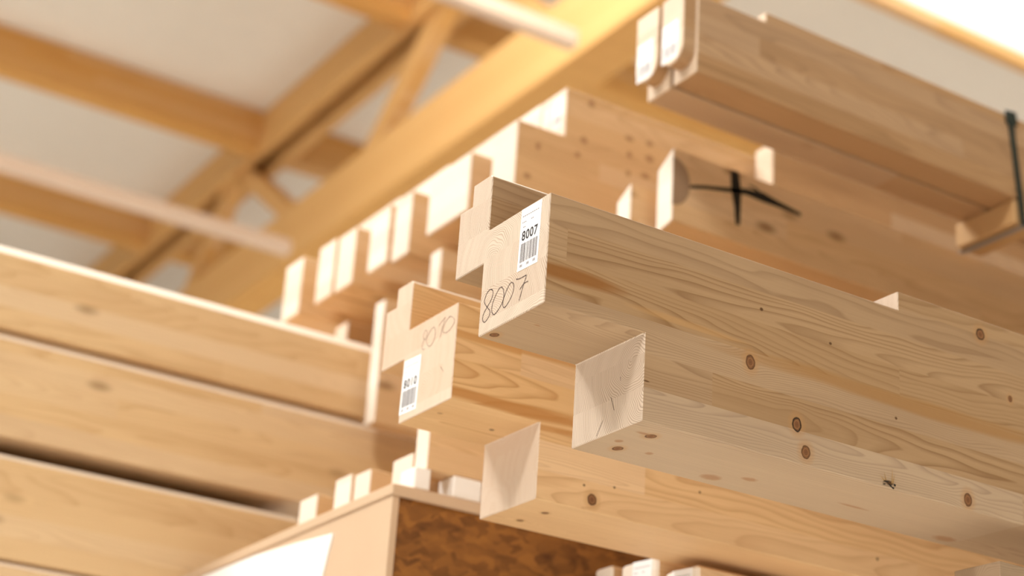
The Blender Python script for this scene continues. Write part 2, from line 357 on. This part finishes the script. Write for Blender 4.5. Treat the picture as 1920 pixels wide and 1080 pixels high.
def make_label(parent, number, yl, zt, w, h, tilt=0.0, detail=True):
    """paper sticker on an end face: (yl, zt) its far upper corner, width towards -y"""
    e = .0006
    lab = link('label', box_me(e, w, h, 0), MPAPER, parent, (-e, yl - w, zt - h)); lab['label'] = 'white paper sticker'
    lab.rotation_euler = (tilt, 0, 0)
    X = -.0002
    def q(u0, u1, v0, v1):   # u from the far edge, v from the top, both 0..1
        return [(X, w * (1 - u0), h * (1 - v0)), (X, w * (1 - u1), h * (1 - v0)), (X, w * (1 - u1), h * (1 - v1)), (X, w * (1 - u0), h * (1 - v1))]
    if number:
        me = text_mesh(number, (.0150 if number == '8007' else .0142) * w / .042, .00035)
        for v in me.vertices: v.co = Vector((X, w * .5 - v.co.x, h * .475 + v.co.y * 1.08))
        t = link('printed_number', me, MINK, lab)
    bars = []; u = .1; rng = random.Random(len(number) + int(w * 1e4))
    while u < .88:
        bw = rng.choice((.008, .012, .018, .026)); bars.append(q(u, min(u + bw, .9), .575, .88)); u += bw + rng.choice((.014, .022, .03))
    bars.append(q(.90, .915, .575, .88))
    link('barcode', quads(bars), MBAR if detail else MINKG, lab)['kind'] = 'stuff'
    dashes = []
    for v0, u0, u1, n in ((.12, .08, .92, 9), (.22, .08, .30, 3), (.30, .14, .28, 2), (.22, .52, .66, 2)):
        for i in range(n):
            a = u0 + (u1 - u0) * i / n; dashes.append(q(a, a + (u1 - u0) / n * .72, v0, v0 + .018))
    for a in (.12, .45, .76):
        for i in range(3): dashes.append(q(a + i * .045, a + i * .045 + .03, .91, .955))
    link('small_print', quads(dashes), MINKG, lab)['kind'] = 'stuff'
    return lab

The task
Return the material exactly as given, apart from the pictures.

Result of this task
The Blender Python script for this scene continues. Write part 2, from line 357 on. This part finishes the script. Write for Blender 4.5. Treat the picture as 1920 pixels wide and 1080 pixels high.
def make_label(parent, number, yl, zt, w, h, tilt=0.0, detail=True):
    """paper sticker on an end face: (yl, zt) its far upper corner, width towards -y"""
    e = .0006
    lab = link('label', box_me(e, w, h, 0), MPAPER, parent, (-e, yl - w, zt - h)); lab['label'] = 'white paper sticker'
    lab.rotation_euler = (tilt, 0, 0)
    X = -.0002
    def q(u0, u1, v0, v1):   # u from the far edge, v from the top, both 0..1
        return [(X, w * (1 - u0), h * (1 - v0)), (X, w * (1 - u1), h * (1 - v0)), (X, w * (1 - u1), h * (1 - v1)), (X, w * (1 - u0), h * (1 - v1))]
    if number:
        me = text_mesh(number, (.0150 if number == '8007' else .0142) * w / .042, .00035)
        for v in me.vertices: v.co = Vector((X, w * .5 - v.co.x, h * .475 + v.co.y * 1.08))
        t = link('printed_number', me, MINK, lab)
    bars = []; u = .1; rng = random.Random(len(number) + int(w * 1e4))
    while u < .88:
        bw = rng.choice((.008, .012, .018, .026)); bars.append(q(u, min(u + bw, .9), .575, .88)); u += bw + rng.choice((.014, .022, .03))
    bars.append(q(.90, .915, .575, .88))
    link('barcode', quads(bars), MBAR if detail else MINKG, lab)['kind'] = 'stuff'
    dashes = []
    for v0, u0, u1, n in ((.12, .08, .92, 9), (.22, .08, .30, 3), (.30, .14, .28, 2), (.22, .52, .66, 2)):
        for i in range(n):
            a = u0 + (u1 - u0) * i / n; dashes.append(q(a, a + (u1 - u0) / n * .72, v0, v0 + .018))
    for a in (.12, .45, .76):
        for i in range(3): dashes.append(q(a + i * .045, a + i * .045 + .03, .91, .955))
    link('small_print', quads(dashes), MINKG, lab)['kind'] = 'stuff'
    return lab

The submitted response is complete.